-- INFORMATION SHOWN start --

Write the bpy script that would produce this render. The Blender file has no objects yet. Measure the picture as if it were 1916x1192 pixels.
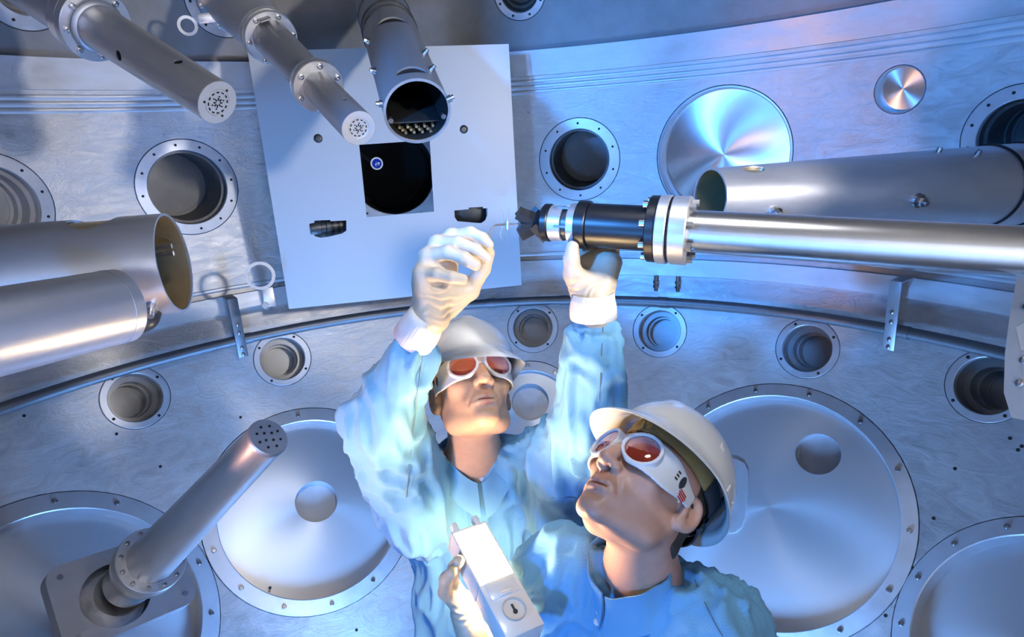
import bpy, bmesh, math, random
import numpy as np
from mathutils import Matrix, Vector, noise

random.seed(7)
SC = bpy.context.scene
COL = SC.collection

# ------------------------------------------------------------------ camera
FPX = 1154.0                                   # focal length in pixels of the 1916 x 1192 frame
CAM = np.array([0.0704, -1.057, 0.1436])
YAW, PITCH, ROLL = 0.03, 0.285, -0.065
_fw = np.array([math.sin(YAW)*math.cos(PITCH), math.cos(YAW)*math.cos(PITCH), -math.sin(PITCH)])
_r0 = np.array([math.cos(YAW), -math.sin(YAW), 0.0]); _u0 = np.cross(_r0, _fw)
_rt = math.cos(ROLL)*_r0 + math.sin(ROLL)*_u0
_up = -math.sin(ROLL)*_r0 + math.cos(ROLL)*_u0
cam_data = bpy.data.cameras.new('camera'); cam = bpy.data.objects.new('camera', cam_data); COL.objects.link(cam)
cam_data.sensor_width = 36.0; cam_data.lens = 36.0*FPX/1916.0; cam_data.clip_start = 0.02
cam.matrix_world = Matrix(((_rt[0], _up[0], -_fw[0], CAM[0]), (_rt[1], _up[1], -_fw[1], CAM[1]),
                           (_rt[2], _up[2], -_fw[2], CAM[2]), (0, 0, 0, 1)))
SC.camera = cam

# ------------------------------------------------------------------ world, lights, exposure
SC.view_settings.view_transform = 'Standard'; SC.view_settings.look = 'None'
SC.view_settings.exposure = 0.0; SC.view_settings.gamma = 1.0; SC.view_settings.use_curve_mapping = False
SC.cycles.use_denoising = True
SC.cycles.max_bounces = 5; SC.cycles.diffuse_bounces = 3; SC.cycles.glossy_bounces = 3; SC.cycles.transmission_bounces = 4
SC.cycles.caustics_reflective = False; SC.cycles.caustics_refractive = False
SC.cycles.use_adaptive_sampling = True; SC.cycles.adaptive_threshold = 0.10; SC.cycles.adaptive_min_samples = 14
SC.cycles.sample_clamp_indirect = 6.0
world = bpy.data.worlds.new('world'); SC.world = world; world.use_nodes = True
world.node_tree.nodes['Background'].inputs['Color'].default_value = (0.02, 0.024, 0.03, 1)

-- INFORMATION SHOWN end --

• GIVEN REQUEST: Copy the listing exactly. Any image in it stays out of the copy.

• RESPONSE TO THE EXERCISE:
Write the bpy script that would produce this render. The Blender file has no objects yet. Measure the picture as if it were 1916x1192 pixels.
import bpy, bmesh, math, random
import numpy as np
from mathutils import Matrix, Vector, noise

random.seed(7)
SC = bpy.context.scene
COL = SC.collection

# ------------------------------------------------------------------ camera
FPX = 1154.0                                   # focal length in pixels of the 1916 x 1192 frame
CAM = np.array([0.0704, -1.057, 0.1436])
YAW, PITCH, ROLL = 0.03, 0.285, -0.065
_fw = np.array([math.sin(YAW)*math.cos(PITCH), math.cos(YAW)*math.cos(PITCH), -math.sin(PITCH)])
_r0 = np.array([math.cos(YAW), -math.sin(YAW), 0.0]); _u0 = np.cross(_r0, _fw)
_rt = math.cos(ROLL)*_r0 + math.sin(ROLL)*_u0
_up = -math.sin(ROLL)*_r0 + math.cos(ROLL)*_u0
cam_data = bpy.data.cameras.new('camera'); cam = bpy.data.objects.new('camera', cam_data); COL.objects.link(cam)
cam_data.sensor_width = 36.0; cam_data.lens = 36.0*FPX/1916.0; cam_data.clip_start = 0.02
cam.matrix_world = Matrix(((_rt[0], _up[0], -_fw[0], CAM[0]), (_rt[1], _up[1], -_fw[1], CAM[1]),
                           (_rt[2], _up[2], -_fw[2], CAM[2]), (0, 0, 0, 1)))
SC.camera = cam

# ------------------------------------------------------------------ world, lights, exposure
SC.view_settings.view_transform = 'Standard'; SC.view_settings.look = 'None'
SC.view_settings.exposure = 0.0; SC.view_settings.gamma = 1.0; SC.view_settings.use_curve_mapping = False
SC.cycles.use_denoising = True
SC.cycles.max_bounces = 5; SC.cycles.diffuse_bounces = 3; SC.cycles.glossy_bounces = 3; SC.cycles.transmission_bounces = 4
SC.cycles.caustics_reflective = False; SC.cycles.caustics_refractive = False
SC.cycles.use_adaptive_sampling = True; SC.cycles.adaptive_threshold = 0.10; SC.cycles.adaptive_min_samples = 14
SC.cycles.sample_clamp_indirect = 6.0
world = bpy.data.worlds.new('world'); SC.world = world; world.use_nodes = True
world.node_tree.nodes['Background'].inputs['Color'].default_value = (0.02, 0.024, 0.03, 1)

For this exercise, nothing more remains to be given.